Digital systems are integrated in our environment and have become a natural part of our every day life. As we rely more on these systems our expectations on them increases. We expect them to perform new tasks, communicate and cooperate. The complexity of these systems are increasing. The increasing complexity and the requirement for flexibility, which allows the system to adapt and evolve over time, makes them difficult to design and realise using existing techniques and tools. This thesis address different problems in the design process of flexible digital systems.



We present our computational model Image Processing-Data Flow Graphs (IP-DFG), a computational model tailored for modelling and implementation of image processing algorithms. IP-DFG is based on Data Flow Graphs (DFGs), which have been extended with hierarchy and explicit support for loops. This allows for a natural representation of image processing tasks.

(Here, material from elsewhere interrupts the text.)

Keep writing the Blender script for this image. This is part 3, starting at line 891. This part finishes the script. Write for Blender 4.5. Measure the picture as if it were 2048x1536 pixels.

The computational model IP-DFG have been integrated into our run-time system IPAPI. IPAPI manages the execution of all image processing related tasks in our Unmanned Aerial Vehicle (UAV) in the WITAS project. Combining a Java implementation of IPAPI and a library of highly optimised implementations of a few key IP-DFG nodes gives high flexibility and sufficient performance. The flexibility greatly simplified the process of migrating the functionality from a simulated system on desktop computers to the on-board system of the UAV.



Hardware acceleration have successfully been used to increase the performance in many applications. We discuss different trade-offs during the design process of hardware accelerated systems and present our hardware software interface. We also suggests a design flow for rapid prototyping of System on Programmable Chips (SoPCs).



One part of the design flow is automatic hardware compilation from Java. Our hardware compiler takes a new approach to hardware compilation. The source code is partitioned based on its behaviour and characteristics. Each partitioned is treated separately, allowing domain specific optimisations and code generators to be used.



Our work with hardware compilation have been focused on memory accesses. We use data dependence analysis to detect data reuse. Data to be reduced are stored in local memories close to the data path. This drastically reduce the number of accesses to the data being processed, allowing large data structures to be stored in cost efficient but slow external memory while still running the data path at full speed.